Out-Law Analysis 4 min. read
15 Feb 2024, 11:24 am
Proposed amendments to South Africa’s Companies Act No 71 of 2008 (‘the Act’), which intend to improve public access to information and transparency in private companies, may come with unintended effects.
Many changes are expected in South Africa’s company law, with the public hearings on the proposed amendments to the Act scheduled to commence on 20 February. Among the proposed changes is an attempt to broaden third party access to company information, which could become an area of concern for many private companies in South Africa.
Under the current iteration of section 26 of the Act, third parties have access to a company’s securities register – but the proposed amendments expand access to company information a third party can request to, among other documents, its memorandum of incorporation, annual financial statements, and the disclosure of a beneficial interest in the company.
At present, only ‘affected companies’, meaning regulated companies and private companies that are either controlled by or subsidiaries of a regulated company, are required to establish and maintain a register of disclosure of beneficial interests in terms of section 56(7) of the Act. A company that does not fall within the meaning of an “affected company” must file a record with the Companies and Intellectual Properties Commission. Presently, no requirement in terms of s26 of the Act exists for an “affected company” or private company to disclose beneficial ownership information to a third party. However, the latest amendments could significantly broaden the number of “affected companies” or private companies that are required to provide third parties with an expanded range of company information, which includes the register of the disclosure of beneficial interest of a company, at their request.
Christopher Majuru
Associate, Pinsent Masons
There are concerns among private companies that an absolute right of access to company records, as articulated in the proposed amendments, is open to abuse by third parties, such as those who may use the financial or personal information to harass shareholders and directors or to commit fraud.
The latest amendments bill also makes reference to a ‘public interest score’ for purposes of determining which companies are obliged to provide access to company information. Only companies that fall below a certain public interest score will not be subject to the right of third parties to inspect and copy their annual financial statements. For example, companies with a score of less than 100 could refuse a third party’s request to inspect their internally prepared financial statements, while companies with a score of less than 350 could refuse to disclose their independently prepared financial statements to third parties. This means only smaller private companies would not be affected by the changes to s26.
These changes, if introduced, would create tension between the revised s26 and the current iteration of s31 of the Act. The proposed amendments to s26(2) allow anyone to request annual financial statements from a private company for any purpose. However, a limitation on those who can request companies’ annual financial statements already exists under s31. It provides that third parties who are not shareholders of a company can request a company’s annual financial statements to execute a judgment debt, and trade unions have the right to request financial information for purposes of initiating a business rescue process.

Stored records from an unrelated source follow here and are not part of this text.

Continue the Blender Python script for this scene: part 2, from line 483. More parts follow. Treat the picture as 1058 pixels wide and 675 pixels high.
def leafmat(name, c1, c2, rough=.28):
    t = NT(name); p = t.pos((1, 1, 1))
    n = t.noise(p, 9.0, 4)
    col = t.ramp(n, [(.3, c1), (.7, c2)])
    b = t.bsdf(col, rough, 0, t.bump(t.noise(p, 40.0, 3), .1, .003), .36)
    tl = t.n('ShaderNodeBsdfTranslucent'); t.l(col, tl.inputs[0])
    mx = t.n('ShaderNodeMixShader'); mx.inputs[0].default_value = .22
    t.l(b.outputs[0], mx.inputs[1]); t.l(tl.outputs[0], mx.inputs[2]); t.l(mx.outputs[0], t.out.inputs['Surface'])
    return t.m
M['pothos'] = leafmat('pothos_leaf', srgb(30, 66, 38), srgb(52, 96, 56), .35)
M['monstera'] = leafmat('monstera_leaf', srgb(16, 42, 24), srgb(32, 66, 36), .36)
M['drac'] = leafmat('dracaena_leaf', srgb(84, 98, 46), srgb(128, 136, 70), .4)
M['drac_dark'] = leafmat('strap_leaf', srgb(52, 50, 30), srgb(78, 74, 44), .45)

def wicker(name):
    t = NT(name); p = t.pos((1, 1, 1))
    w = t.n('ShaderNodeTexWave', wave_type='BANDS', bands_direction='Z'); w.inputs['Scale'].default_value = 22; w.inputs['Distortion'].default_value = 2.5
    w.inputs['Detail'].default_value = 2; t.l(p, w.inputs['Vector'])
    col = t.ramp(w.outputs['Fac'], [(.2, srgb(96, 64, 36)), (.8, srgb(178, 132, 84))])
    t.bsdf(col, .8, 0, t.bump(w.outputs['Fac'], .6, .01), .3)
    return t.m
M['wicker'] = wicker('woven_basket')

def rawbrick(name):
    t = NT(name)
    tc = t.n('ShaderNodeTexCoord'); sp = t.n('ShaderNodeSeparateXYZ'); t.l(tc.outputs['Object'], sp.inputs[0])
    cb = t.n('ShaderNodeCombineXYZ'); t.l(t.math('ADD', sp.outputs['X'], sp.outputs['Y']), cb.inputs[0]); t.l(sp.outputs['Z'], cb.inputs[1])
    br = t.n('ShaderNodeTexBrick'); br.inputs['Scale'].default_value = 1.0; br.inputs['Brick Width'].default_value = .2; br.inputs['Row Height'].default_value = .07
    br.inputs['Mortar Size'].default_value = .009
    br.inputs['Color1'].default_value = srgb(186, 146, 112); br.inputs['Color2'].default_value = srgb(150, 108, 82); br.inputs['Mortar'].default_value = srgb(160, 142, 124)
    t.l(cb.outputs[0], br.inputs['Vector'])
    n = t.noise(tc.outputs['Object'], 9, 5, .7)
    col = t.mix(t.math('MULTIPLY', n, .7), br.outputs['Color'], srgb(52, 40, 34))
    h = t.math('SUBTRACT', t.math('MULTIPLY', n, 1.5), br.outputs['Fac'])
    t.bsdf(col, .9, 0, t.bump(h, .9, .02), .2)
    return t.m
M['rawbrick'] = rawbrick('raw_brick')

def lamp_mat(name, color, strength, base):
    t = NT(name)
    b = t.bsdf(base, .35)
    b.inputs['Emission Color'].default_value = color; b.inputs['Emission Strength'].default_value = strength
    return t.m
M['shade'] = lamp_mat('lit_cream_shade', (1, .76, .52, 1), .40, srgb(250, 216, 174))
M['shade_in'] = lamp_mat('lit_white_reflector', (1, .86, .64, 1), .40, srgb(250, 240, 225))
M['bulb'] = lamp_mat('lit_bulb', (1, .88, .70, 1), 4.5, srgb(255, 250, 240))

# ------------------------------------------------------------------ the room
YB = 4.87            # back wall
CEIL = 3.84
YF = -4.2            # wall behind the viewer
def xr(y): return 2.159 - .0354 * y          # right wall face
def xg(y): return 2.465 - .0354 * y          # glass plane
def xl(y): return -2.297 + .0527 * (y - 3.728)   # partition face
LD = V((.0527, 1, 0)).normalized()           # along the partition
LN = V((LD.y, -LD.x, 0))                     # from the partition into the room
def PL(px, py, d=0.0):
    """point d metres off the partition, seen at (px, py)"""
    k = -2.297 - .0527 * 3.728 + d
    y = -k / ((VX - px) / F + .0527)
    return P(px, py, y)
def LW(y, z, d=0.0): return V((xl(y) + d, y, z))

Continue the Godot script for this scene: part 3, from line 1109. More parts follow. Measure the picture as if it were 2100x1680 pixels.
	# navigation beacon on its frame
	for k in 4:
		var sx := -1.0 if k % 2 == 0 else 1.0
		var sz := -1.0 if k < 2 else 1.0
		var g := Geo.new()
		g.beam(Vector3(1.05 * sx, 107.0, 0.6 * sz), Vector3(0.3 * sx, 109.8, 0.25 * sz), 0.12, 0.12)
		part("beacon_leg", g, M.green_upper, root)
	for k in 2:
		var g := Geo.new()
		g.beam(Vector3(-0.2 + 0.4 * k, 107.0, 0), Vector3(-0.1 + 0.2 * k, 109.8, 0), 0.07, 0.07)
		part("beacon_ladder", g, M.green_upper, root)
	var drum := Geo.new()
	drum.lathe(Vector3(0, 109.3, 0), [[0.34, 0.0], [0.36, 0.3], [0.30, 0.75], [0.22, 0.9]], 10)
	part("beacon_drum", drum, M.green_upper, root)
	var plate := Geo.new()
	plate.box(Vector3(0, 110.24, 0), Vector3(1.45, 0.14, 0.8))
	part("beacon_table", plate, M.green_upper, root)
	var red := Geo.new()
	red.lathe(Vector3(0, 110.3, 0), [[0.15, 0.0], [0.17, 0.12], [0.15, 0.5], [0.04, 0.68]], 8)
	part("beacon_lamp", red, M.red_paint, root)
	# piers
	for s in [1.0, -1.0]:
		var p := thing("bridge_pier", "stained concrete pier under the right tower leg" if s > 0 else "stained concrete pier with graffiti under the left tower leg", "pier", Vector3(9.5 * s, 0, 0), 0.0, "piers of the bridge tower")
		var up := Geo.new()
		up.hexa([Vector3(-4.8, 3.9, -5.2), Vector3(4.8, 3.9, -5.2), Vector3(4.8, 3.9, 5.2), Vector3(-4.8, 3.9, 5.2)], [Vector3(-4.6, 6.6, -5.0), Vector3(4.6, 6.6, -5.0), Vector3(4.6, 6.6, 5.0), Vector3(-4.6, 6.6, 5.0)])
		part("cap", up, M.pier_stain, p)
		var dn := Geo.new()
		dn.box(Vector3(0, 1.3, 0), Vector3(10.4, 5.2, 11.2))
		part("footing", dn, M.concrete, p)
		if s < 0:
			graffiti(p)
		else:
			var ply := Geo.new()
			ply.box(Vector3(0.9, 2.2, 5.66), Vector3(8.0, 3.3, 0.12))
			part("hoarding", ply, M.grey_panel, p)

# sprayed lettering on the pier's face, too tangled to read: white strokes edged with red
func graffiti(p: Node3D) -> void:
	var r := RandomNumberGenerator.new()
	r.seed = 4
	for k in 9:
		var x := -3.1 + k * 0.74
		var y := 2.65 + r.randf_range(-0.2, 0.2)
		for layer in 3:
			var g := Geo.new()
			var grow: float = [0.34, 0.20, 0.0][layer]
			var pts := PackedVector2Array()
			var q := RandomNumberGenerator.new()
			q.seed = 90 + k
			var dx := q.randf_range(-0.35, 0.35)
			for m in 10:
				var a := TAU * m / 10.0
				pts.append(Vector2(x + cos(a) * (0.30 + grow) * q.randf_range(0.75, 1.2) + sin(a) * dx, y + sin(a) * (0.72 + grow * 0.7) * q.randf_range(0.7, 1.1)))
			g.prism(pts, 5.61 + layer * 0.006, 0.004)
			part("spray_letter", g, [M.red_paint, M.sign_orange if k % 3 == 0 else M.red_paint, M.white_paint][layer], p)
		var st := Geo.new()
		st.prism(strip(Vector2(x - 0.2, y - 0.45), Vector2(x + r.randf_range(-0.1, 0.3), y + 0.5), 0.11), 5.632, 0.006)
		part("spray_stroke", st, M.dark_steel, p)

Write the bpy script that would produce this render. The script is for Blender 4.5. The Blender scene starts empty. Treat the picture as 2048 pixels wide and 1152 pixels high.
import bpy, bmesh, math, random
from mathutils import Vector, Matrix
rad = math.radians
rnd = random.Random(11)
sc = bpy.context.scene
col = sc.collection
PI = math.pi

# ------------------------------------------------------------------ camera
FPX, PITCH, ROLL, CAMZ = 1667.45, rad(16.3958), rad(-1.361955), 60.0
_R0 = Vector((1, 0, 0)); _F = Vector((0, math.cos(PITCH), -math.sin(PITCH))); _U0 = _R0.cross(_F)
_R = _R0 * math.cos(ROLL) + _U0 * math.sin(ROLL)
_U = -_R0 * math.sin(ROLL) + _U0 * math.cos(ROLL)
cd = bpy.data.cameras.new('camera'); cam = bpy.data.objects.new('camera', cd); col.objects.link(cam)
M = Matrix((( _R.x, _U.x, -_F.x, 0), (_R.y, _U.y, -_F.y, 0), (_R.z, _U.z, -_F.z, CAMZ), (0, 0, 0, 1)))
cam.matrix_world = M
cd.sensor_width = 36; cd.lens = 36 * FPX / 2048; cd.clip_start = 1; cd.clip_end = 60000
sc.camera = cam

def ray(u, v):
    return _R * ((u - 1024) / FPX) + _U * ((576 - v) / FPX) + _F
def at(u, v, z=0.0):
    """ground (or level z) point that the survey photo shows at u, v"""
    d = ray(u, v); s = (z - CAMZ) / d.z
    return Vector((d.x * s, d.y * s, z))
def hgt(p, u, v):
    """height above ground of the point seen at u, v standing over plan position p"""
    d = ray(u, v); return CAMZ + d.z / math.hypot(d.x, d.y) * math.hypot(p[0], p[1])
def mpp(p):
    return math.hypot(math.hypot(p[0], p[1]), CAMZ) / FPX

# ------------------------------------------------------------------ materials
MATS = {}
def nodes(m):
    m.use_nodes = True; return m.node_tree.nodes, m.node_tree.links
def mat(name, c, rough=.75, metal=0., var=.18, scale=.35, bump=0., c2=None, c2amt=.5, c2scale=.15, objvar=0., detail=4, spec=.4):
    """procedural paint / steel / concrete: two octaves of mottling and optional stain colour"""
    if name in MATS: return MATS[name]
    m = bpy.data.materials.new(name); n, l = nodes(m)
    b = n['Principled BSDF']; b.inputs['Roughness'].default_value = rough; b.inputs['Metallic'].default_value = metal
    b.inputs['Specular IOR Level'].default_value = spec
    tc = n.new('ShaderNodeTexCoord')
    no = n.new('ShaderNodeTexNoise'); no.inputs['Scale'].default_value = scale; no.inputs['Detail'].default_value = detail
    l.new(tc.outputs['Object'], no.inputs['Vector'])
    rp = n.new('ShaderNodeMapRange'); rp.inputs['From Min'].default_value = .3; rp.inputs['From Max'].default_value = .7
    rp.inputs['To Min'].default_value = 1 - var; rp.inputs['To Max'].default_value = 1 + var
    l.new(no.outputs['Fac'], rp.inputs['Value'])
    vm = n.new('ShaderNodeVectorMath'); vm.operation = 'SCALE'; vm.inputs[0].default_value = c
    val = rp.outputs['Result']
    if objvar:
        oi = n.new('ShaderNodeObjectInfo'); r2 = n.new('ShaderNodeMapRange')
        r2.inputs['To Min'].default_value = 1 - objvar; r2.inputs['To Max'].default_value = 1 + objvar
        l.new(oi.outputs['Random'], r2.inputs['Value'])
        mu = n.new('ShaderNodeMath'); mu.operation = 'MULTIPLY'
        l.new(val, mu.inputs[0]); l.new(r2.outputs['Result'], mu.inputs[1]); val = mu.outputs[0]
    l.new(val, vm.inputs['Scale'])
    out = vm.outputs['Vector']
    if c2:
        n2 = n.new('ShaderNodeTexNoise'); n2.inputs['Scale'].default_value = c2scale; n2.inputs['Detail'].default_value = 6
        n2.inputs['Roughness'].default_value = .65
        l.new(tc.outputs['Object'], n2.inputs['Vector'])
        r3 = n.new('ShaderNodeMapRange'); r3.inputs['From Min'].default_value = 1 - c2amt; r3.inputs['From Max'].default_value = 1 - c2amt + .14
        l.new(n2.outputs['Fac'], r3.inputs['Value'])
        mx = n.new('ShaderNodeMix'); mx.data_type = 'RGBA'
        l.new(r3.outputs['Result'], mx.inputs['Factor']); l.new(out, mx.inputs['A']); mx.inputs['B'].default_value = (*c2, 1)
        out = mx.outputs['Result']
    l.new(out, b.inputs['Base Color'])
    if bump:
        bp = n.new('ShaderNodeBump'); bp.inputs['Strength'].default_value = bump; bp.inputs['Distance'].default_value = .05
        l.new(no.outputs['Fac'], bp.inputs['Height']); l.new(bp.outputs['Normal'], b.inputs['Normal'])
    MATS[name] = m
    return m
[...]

The Supreme Court of Appeal’s 2016 judgment in the case of Nova Property Group Holdings Ltd v Cobbett confirmed that the right for the public to access a company’s records, as presently formulated under s26, is unqualified, or absolute, despite the purpose and motive of the person seeking to inspect the records. The court made it clear that companies cannot decline a request for access to a company’s share register under s26 even where it is reasonable to do so – for example, where the information is sought for unlawful purpose. Unlike s113 of the Companies Act No. 61 of 1973, which preceded the Act and specifically provided that the court could compel compliance with a request for access to information, s26 of the Act is not subject to a discretionary override.
The amendments to s26 have been proposed with a view of improving transparency of ownership and beneficial interest, curbing corruption, and combating money laundering.
However, there are concerns among private companies that an absolute right of access to company records, as articulated in the proposed amendments to s26, is open to abuse by third parties, such as those who may use the financial or personal information to harass shareholders and directors or to commit fraud.
In contrast to the above, the UK’s Companies Act 2006 (‘UK Act’) contains provisions limiting the right to inspect and obtain copies of a company’s register of members. S116(4) of the UK Act requires that a request for such access must contain the address of the requestor and specify the purpose for which the information is to be used as well as whether the information will be disclosed to another person, among other details.
Additionally, s117 of the UK Act also allows companies to apply to the court for an order directing that the company must not comply with the request if the court is satisfied that the inspection or copy is not sought for a proper purpose. Presently, under s26 of the Act, no such right exists for South African companies which refuse to provide access to company information in response to a request by a third party. The proposed amendments to s26 do not make any reference to circumstances where a company can refuse an information request. The extension of these rights of access to information, and whether they will remain “unqualified”, will need to be tested and the precedent of the Nova case considered.
While South Africa’s bill to amend the Act is going through the consideration and approval process, there may still be a chance for further amendments to be adopted to limit the “unqualified” right. It is important to strike an appropriate balance between the public’s right of access to information and the directors’ and shareholders’ right to privacy, as well as to provide a way for companies to fend off improper requests.
Companies that receive requests for information under s26 of the Act should seek legal advice on their disclosure obligations, especially in light of the changing legal landscape, to make sure that that they meet their statutory obligations on the one hand and guard against the potential abuse or misuse of the company information on the other.